Mayor Paglas didn’t have a complex explanation for the general safety in his town’s streets: constant dialog involving elders, initiating compromise, and livelihood. “Ang talagang nakapagbago sa isip ng mga tao dito nung una yung pagdating ng National Irrigation Administration, noong ma-implement yung irrigation sa amin (What really changed the way people thought here was the coming of the National Irrigation Administration, when irrigation came to our place),” he said. “Nawala na yung gulo-gulo… nakapagtrabaho lahat ng tao (Trouble disappeared…all the people had work).”
Increased livelihood, he explained, lessened criminal activities. The improved peace-and-order situation in turn attracted investors who saw the potential of the region’s rich soil. That created more jobs, so that even former kidnappers are gainfully employed, the mayor said.
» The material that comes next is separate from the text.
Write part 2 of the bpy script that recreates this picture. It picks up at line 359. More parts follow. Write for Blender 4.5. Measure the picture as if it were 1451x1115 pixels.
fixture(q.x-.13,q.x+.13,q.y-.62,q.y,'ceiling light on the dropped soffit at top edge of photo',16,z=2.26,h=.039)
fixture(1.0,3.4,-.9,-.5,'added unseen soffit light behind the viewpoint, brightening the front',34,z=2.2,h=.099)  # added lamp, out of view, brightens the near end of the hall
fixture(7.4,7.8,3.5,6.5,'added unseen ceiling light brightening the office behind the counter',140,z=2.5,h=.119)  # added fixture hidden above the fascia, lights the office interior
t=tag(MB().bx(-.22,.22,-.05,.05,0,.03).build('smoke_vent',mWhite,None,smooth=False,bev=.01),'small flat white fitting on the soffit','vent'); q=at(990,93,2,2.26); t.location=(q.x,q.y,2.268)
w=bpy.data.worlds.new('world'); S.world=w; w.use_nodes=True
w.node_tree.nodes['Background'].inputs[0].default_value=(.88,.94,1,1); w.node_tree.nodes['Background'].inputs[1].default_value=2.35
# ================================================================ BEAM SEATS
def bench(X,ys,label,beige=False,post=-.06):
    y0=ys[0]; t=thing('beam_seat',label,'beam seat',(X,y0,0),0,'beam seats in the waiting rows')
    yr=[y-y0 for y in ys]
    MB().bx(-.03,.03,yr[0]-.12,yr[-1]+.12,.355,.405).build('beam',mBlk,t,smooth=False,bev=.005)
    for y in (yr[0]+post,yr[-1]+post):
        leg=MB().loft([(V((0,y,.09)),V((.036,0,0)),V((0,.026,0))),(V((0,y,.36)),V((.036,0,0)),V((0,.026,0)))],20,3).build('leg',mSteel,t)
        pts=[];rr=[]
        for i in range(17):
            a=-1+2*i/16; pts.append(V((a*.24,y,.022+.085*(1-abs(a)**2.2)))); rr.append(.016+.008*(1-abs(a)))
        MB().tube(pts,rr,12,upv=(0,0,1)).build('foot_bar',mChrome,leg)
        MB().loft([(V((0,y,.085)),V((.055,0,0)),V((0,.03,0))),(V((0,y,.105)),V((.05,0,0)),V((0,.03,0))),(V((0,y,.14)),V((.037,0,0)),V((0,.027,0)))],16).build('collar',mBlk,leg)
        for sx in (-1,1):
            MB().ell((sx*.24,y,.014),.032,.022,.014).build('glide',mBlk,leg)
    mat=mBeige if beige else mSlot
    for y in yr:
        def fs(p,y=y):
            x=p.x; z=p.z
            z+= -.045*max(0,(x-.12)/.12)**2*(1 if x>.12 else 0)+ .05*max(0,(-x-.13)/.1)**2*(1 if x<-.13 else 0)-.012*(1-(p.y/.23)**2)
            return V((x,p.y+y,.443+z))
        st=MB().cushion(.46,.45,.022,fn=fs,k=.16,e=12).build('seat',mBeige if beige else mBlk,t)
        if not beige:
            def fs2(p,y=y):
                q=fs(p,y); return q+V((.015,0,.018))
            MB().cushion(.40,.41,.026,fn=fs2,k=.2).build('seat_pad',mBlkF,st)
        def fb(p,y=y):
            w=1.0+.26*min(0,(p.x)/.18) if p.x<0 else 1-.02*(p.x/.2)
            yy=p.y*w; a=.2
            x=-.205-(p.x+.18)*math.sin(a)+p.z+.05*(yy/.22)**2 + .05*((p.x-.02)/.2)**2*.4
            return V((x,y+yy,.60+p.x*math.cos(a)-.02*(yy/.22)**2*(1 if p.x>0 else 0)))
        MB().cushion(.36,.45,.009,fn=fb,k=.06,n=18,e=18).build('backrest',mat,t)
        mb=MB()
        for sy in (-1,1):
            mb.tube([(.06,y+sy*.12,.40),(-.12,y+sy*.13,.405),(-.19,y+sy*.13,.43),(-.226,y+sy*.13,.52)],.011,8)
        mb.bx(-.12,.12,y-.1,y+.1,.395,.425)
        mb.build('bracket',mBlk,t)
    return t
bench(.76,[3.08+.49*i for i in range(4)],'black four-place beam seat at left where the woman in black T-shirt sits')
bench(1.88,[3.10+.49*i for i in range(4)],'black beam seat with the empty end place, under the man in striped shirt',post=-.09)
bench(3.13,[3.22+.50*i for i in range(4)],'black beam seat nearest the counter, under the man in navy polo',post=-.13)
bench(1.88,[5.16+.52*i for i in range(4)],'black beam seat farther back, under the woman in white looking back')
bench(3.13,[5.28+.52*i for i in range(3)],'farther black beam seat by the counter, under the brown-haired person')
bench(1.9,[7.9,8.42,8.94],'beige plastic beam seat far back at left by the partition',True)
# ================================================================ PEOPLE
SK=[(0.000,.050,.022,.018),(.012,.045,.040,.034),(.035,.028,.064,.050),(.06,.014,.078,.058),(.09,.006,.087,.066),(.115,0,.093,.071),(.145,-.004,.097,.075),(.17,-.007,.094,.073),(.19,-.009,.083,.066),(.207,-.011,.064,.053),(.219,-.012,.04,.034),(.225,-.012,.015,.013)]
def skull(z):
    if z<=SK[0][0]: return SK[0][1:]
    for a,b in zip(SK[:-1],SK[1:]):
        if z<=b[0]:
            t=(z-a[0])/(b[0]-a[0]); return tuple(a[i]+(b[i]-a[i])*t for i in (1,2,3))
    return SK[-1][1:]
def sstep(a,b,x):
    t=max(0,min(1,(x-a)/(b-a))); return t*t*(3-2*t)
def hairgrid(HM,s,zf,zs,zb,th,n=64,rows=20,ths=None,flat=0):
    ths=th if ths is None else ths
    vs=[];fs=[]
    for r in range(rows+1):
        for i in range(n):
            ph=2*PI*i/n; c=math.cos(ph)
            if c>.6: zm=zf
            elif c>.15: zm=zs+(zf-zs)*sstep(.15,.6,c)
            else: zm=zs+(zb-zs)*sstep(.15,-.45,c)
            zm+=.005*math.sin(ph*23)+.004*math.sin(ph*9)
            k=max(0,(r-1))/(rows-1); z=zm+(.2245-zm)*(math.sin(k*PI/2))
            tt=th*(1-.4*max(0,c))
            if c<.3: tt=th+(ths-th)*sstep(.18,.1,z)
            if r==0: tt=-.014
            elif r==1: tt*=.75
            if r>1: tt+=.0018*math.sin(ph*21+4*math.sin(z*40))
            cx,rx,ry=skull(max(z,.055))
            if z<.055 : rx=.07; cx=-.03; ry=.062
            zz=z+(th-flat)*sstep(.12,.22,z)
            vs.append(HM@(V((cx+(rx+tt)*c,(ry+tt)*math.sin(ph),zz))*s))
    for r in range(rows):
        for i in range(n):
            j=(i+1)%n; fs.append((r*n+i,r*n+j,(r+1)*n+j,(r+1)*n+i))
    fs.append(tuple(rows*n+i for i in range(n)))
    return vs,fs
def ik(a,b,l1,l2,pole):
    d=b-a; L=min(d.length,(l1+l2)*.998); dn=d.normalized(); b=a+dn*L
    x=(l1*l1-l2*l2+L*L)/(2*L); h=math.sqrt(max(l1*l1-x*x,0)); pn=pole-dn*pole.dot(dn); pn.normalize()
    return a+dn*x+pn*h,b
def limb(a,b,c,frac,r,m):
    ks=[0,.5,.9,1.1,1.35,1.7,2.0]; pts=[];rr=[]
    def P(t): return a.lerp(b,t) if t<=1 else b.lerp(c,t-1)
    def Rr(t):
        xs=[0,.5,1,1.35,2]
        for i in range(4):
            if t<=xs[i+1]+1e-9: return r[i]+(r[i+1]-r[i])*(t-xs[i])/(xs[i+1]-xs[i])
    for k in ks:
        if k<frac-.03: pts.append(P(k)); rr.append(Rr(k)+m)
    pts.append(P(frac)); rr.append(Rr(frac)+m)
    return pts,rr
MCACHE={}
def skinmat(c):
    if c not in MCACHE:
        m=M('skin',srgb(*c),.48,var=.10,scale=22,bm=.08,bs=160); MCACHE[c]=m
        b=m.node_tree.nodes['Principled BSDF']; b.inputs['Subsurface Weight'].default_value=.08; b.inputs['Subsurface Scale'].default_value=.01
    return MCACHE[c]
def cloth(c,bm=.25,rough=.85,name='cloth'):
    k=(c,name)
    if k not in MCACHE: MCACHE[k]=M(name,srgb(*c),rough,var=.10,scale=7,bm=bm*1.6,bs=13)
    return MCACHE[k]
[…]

The town’s showcase today is La Frutera, a modern banana plantation and processing plant that employs 2,000 men and women, and exports to Saudi Arabia, Japan, and very soon, Iran. One of the fastest growing enterprises in central Mindanao, La Frutera was started by Mayor Paglas’s brother Toto, a former mayor who ran and lost in last year’s election for governor of the Autonomous Region for Muslim Mindanao.
On the day of our visit to the plant, I listened in as Samira interviewed Kulaypa S. Mamangcas, a pregnant Maguindanao woman who is a supervisor in La Frutera. Mamangcas talked about how the plant had changed the lives of women there. “Kakaunti lang ang trabaho na puede sa babae rito sa amin (There was little work available for women here),” she said, as rows of women washed bananas and put them on a conveyor belt enroute to boxes. But now, she said, “nakapunta pa ako sa Japan para pag-aralan ang market namin (I was even able to go to Japan to study our market).”
A happy woman in a supervisory position working in a modern company in a peaceful rural town in Muslim Mindanao—how many stereotypes can be broken in a single sentence? In a land where bad news is the norm, perhaps the occasional story of progress and peace-making is the more significant news. Documented and reported, these kinds of stories might have a better chance of recurring. Alas, the pregnant supervisor’s experience and that of Datu Paglas are still exceptions to the rule.
But they weren’t the only exceptions. We met more than a few along the way—among them, young community organizers who chose a different way to Muslim empowerment, a land owner who shared his land, a mayor who traveled unarmed, and a peace journalist who thought a bridge of reconciliation was just as important a story as the conflict that ended with the laying of a single bamboo pole.